Apogee Enterprises, Inc. (NASDAQ: APOG) named long‑time finance executive Mark Augdahl as its new Chief Financial Officer, effective immediately, following an interim appointment that began on January 7, 2026. Augdahl has been with the company since 2000 and previously served as Chief Accounting Officer, giving him deep familiarity with Apogee’s financial operations and strategic priorities.
The CFO change comes on the heels of Apogee’s Q3 2026 earnings report, which posted revenue of $348.56 million—$6.73 million below analysts’ consensus of $355.29 million—and an adjusted earnings per share of $1.02, a $0.01 miss on the $1.03 estimate. Management attributed the shortfall to a combination of softer demand in the metals and glass segments and higher input costs, particularly a $0.30 impact from tariffs and rising aluminum prices. The company’s fiscal‑2026 outlook was updated to a net‑sales range of $1.39 billion and an adjusted diluted EPS range of $3.40 to $3.50, reflecting anticipated margin compression through the fourth quarter and into fiscal 2027.
Augdahl’s permanent appointment signals continuity and confidence in Apogee’s transformation strategy. CEO Donald Nolan emphasized that the company is “focused on strengthening our operating foundation and positioning the company for long‑term growth, despite continued pressure from soft demand in our end markets.” With Augdahl’s deep operational knowledge and experience in cost control, the company aims to navigate the current macro‑economic headwinds while executing its capital allocation plan, which includes disciplined investment in high‑margin segments and potential divestitures of legacy assets.
Segment‑level analysis shows that the metals division, which accounts for roughly 60% of revenue, experienced a 4% decline driven by lower aluminum consumption in the construction and automotive markets.
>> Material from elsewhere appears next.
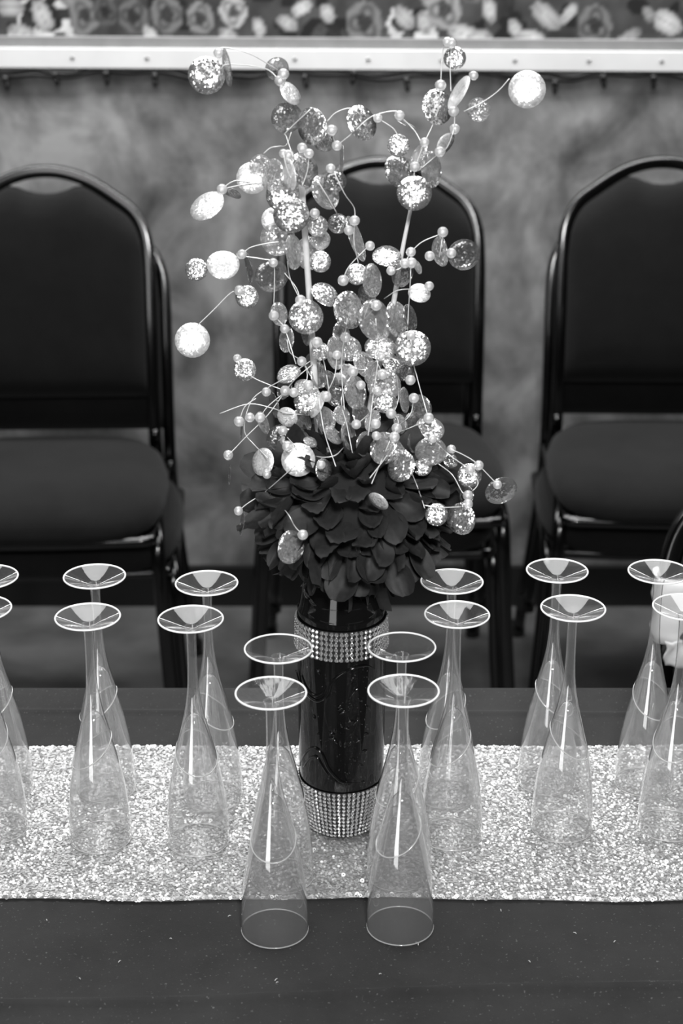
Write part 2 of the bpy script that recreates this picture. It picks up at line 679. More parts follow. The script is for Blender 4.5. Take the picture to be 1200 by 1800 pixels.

The glass segment, representing about 30% of sales, also saw a modest drop as pricing pressure intensified. Despite these challenges, Apogee maintained a gross margin of 28%, slightly below the 29% achieved in the prior quarter, largely due to higher raw‑material costs. The company’s operating income fell 3% YoY, reflecting the combined impact of volume compression and cost inflation.
Investors reacted to the earnings miss and guidance by reassessing Apogee’s near‑term outlook. The revenue shortfall and the modest downward revision to the full‑year guidance raised concerns about demand resilience, while the anticipated margin compression highlighted the cost pressures the company faces. The CFO appointment is viewed as a stabilizing factor, suggesting that management intends to keep the company on a disciplined financial path amid the challenging environment.